I then explained how this idiom describes the person who cannot find satisfaction and fulfillment in spite of hard work. The dancer must perform for two groups of people, one group on the ground floor and another on the upper level. The dancer’s dilemma is indecision over where to dance, above or below, and as a result of that indecision he ends up stranded in between the two floors and so dances on the stairs.  The idiom thus refers to the person who is reluctant to go all the way up the stairs so the audience on the upper level can see his performance yet at the same time is hesitant to go all the way down so his dance can be seen by those at the lower level.  In a metaphoric sense, this symbolizes the struggle of the person who, because he cannot make up his mind, fails to fully enjoy the rewards of his accomplishments.

 My friend thought for a moment, then spoke. “It is my humble opinion, then, that many immigrants are ‘stair dancers’,” he said. 

Together, we explored this notion further. We agreed that as immigrants, as we accumulate more successes in North America, we move up the stairs.  But we never make it to the top, because all the way up we keep looking downward, to where we came from. And during stressful times and on occasions when our sense of social minority becomes stronger, we simply rush down the stairs with those feelings. Yet although we may then withdraw to within ourselves, we never have the courage to make it all the way down to the bottom of the stairs, because love for our adopted mother country pulls us upward again.

 As the conference progressed, my friend and I got together several times to continue our discussion over coffee. I told him about a bold idea that had entered my mind:  “All of us—all human beings—are simply dancers on different flights of stairs. This Earthly life is constantly filled with challenges, and we all are faced with making serious decisions. At one time or another, each one of us has to make difficult choices. And, unfortunately, few are able to make up their minds without going backward. The majority (and I am among these) prefers to linger or perhaps I should say dither on the middle part of the stairs, to ‘carry the stick from the middle’. We are afraid to lose what is at hand and are uneasy about making changes that involve the unknown.  Taking on challenges may mean successes but it may also mean failure, which can be hurtful.

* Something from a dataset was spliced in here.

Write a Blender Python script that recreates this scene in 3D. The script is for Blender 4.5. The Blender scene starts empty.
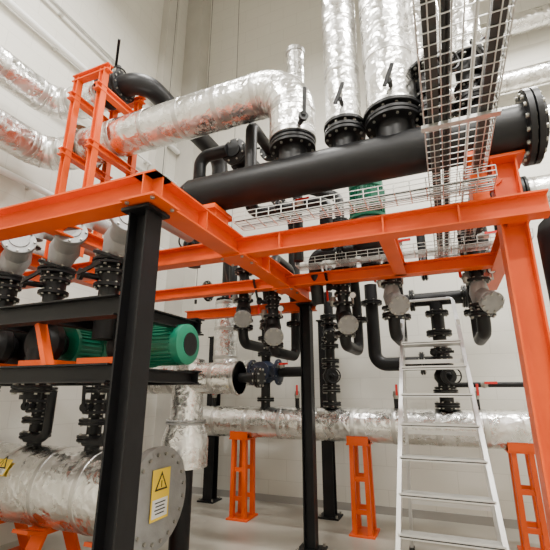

Therefore, many of us become hesitant to even consider making changes. We prefer to remain in a comfort zone from which the unknown appears as a high risk.”

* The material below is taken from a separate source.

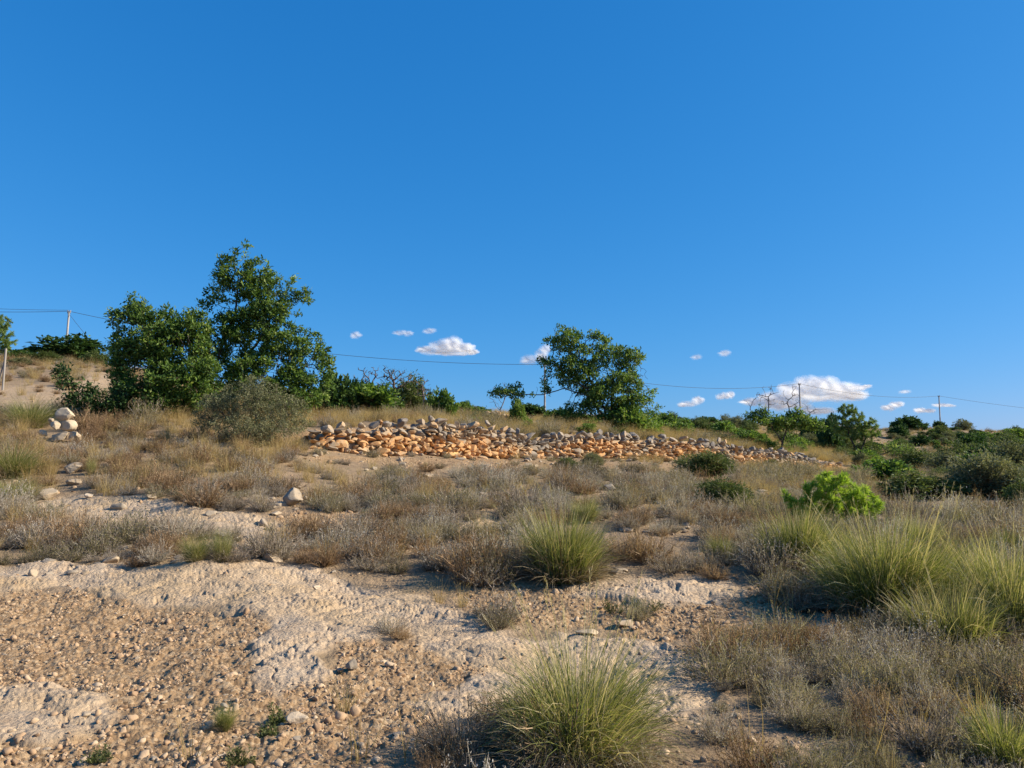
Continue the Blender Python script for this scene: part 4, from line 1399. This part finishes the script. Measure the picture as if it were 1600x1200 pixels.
def spread(rg, bands, side=.80):
    """random ground points; bands of (near, far, per square metre)"""
    out = []
    for y0, y1, d in bands:
        x1 = side * y1 + 1.5
        n = int((y1 - y0) * 2 * x1 * d)
        y = rg.uniform(y0, y1, n)
        x = rg.uniform(-x1, x1, n)
        k = np.abs(x) < side * y + 1.5
        out.append(np.stack([x[k], y[k]], -1))
    q = np.concatenate(out)
    z = base_h(q[:, 0], q[:, 1])
    rock, gr, tr, og, px, py, fw = zones(q[:, 0], q[:, 1], z)
    z = z + rock_relief(q[:, 0], q[:, 1], rock, gr) * sstep(30, 14, np.hypot(q[:, 0], q[:, 1]))
    u = q[:, 0] / q[:, 1]
    onwall = (u > WU[0] - .01) & (u < WU[-1] + .01) & (np.abs(q[:, 1] - wall_y(u) - .15) < .5)
    return np.c_[q, z], rock, gr, tr, onwall, px, py


gr_ = np.random.default_rng
CLEAR = [(95, 682, 45, 26), (110, 745, 22, 16), (74, 790, 24, 14), (456, 800, 26, 18), (955, 775, 20, 12), (110, 765, 18, 9), (135, 788, 16, 8), (1110, 746, 40, 12), (1122, 797, 34, 14), (1545, 785, 70, 16), (1435, 786, 60, 12), (1592, 803, 30, 14), (1385, 756, 42, 9), (1312, 818, 84, 20)]


def clear_of(px, py):
    m = np.ones(len(px), bool)
    for (x, y, rx, ry) in CLEAR:
        m &= ((px - x) / rx) ** 2 + ((py - y) / ry) ** 2 > 1
    return m


GREY = [shrub_mesh('grey_scrub_shape_%d' % i, gr_(700 + i), [M['grey_twig'], M['grey_twig']] if i < 3 else [M['grey_twig'], M['pale_twig']], .25, .21, 95, 8, 10, .0042, .011, (.62, .2)) for i in range(5)]
BROWN = [shrub_mesh('brown_scrub_shape_%d' % i, gr_(710 + i), [M['brown_twig'], M['brown_twig']], .22, .21, 90, 8, 12, .0040, .011, (.6, .2)) for i in range(3)]
OLIVE = [shrub_mesh('olive_scrub_shape_%d' % i, gr_(720 + i), [M['grey_twig'], M['olive_twig']], .24, .21, 85, 8, 18, .0038, .012, (.55, .22)) for i in range(3)]
STRAW = [grass_mesh('straw_shape_%d' % i, gr_(730 + i), .45, 80, .09, .0036, tint=.62) for i in range(4)]
WISP = [grass_mesh('wisp_shape_%d' % i, gr_(740 + i), .6, 16, .05, .0036) for i in range(3)]

# --- dwarf shrubs
rg = gr_(808)
P, rock, grv, tr, onw, px, py = spread(rg, [(3.3, 8, 21), (8, 13, 13), (13, 20, 9), (20, 36, 3.), (36, 75, 1.3), (75, 150, .45)])
patch = fbm(P[:, 0], P[:, 1], .7, 3, 200)
dens = 1 - np.clip(rock * 1.15 + grv * .96 + tr * .9, 0, 1)
leftgravel = (px < 640) & (py > 925)
near_open = (px < 700) & (py > 1090)
dens = np.where(leftgravel, dens * .25, dens)
thick = ((py > 985) & (px > 1060)) | ((py > 832) & (py < 884) & (px < 880)) | ((py > 1095) & (px > 590) & (px < 790)) | ((px > 1100) & (py > 780) & (py < 900))
dens = np.where(thick, dens * (.45 + .55 * sstep(-.3, 0, patch)) * 1.1, dens * (.06 + .94 * sstep(-.17, .13, patch + .06)))
dens = np.where(P[:, 1] > 36, dens * .7, dens)
uw = P[:, 0] / P[:, 1]
by_wall = (uw > WU[0] - .02) & (uw < WU[-1] + .02)
behind = by_wall & (P[:, 1] > wall_y(uw) + .3)
foot = by_wall & (P[:, 1] > wall_y(uw) - 4.5) & ~behind
dens = np.where(behind, dens * .5, np.where(foot, dens * .85, dens))
keep = (rng.random(len(P)) < dens) & ~onw & clear_of(px, py)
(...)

I continued, “Emotionally speaking, all of us are moving up and down the stairs of life as we cruise through its great variety of challenges. Said another way, life calls on us to dance on its stairs for as long as we engage with it. Yet despite the weariness and pain that sometimes overtake us, the dance is a good thing and is useful because it keeps us active and interested. It energizes us to produce. Indeed, we must be grateful that we are dancing on these stairs!”
 
My friend expressed understanding and agreement with what I proposed, and I then drew us back to our original conversation that had triggered all that followed. “If all of this is so,” I concluded, “then as Arab immigrants, you and I face both a challenge and a duty. The challenge is how to ‘belong to’ this ‘new’ place without losing our personal identities and previous culture. And our duty is to gladly be part of the mix in, and willingly give our support to, the large multicultural pot.”

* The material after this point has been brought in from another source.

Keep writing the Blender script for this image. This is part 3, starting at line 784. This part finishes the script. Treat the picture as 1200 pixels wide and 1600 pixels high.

At the conclusion of the conference, all delegates were requested to stand on the stairs for a final group photograph. “Please stand still for a few moments on the stairs,” instructed the photographer. From the corner of my eye I glanced to catch my friend’s reaction to those words, and saw that he was looking at me with a conspiratorial smile. I was sure that he was thinking much the same thing that I was: “At least we were allowed to stand still on the stairs even briefly and simply reflect on the joys of life’s many ups and downs!”